Ayers has advised a number of high profile Republican governors and would bring a political edge to the president’s inner circle that was not integral to Kelly’s background.
A freewheeling former businessman, Trump brought Kelly in last year to restore order to his often chaotic White House, but has clashed repeatedly with the retired Marine Corps general in recent months. The two men were no longer on speaking terms, according to one source with direct knowledge of the situation.
Paul Ryan, the Republican leader in the House of Representatives, said Kelly was leaving what is “often a thankless job.”
Kelly’s impending departure is part of a broad overhaul designed to recalibrate Trump’s administration as it faces a new reality in Washington, with Democrats set to take control of the House in January and the 2020 presidential race gearing up next year.
On Friday, Trump announced his choice of William Barr, who was attorney general under former President George H.W. Bush in the 1990s, to return to the job as the head of the Justice Department.
He also picked Heather Nauert, spokeswoman at the State Department and a former Fox News presenter, to become US ambassador to the United Nations.
Kelly, 68, had some success in restoring order to Trump’s White House after he was appointed in July 2017, but the president bristled at his style.
Their rocky relationship was highlighted in “Fear: Trump in the White House,” a book by Washington Post reporter Bob Woodward that was released in September.
In it, Kelly was shown as one of several White House figures questioning Trump’s abilities and was quoted as calling the president “unhinged” and “an idiot.”
“It’s pointless to try to convince him of anything,” the book quoted Kelly as saying during a meeting. “He’s gone off the rails. We’re in Crazytown. I don’t even know why any of us are here. This is the worst job I’ve ever had.”
Kelly later denied calling Trump an idiot and said the book was “another pathetic attempt to smear” Trump’s administration.
He issued a similar denial in April after NBC News reported he had referred to Trump as an idiot on multiple occasions and said the president did not understand policy or how the government works.
Trump made Kelly chief of staff after the departure of Reince Priebus, who lasted little more than six months in the job.
As head of Homeland Security, Kelly backed Trump’s ban on travel from certain predominantly Muslim nations but at times appeared at odds with the president’s agenda.
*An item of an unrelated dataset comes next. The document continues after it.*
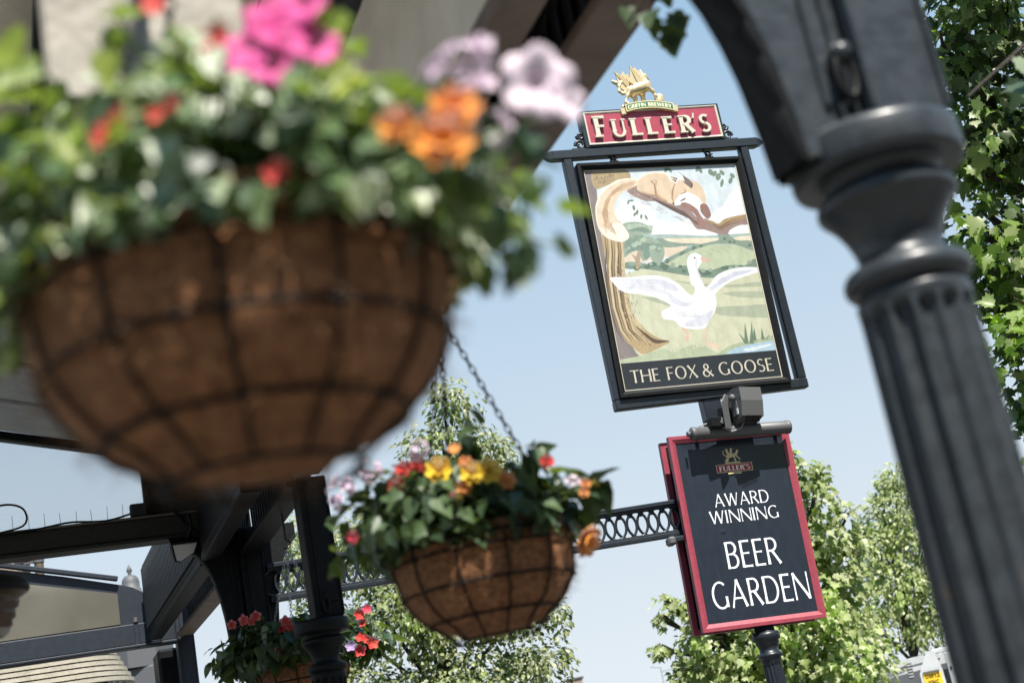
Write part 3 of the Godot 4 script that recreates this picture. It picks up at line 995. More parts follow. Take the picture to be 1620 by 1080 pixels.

In January, he told Fox News that Trump was not “fully informed” when he made his signature promise to build a wall on the US border with Mexico to block illegal immigrants and drug smugglers.
In other controversial comments, Kelly said in February that some young illegal immigrants dubbed “Dreamers,” brought to the United States as children, may not have signed up for a program to protect them from deportation because they are “too lazy to get off their asses.”
Kelly, who was born and raised in Boston, also sparked a backlash in October by saying the US Civil War, in which Southern states rebelled to try to maintain slavery, was caused by a lack of “compromise.”
Unlike other key Cabinet appointments, the White House chief of staff does not require confirmation by the US Senate.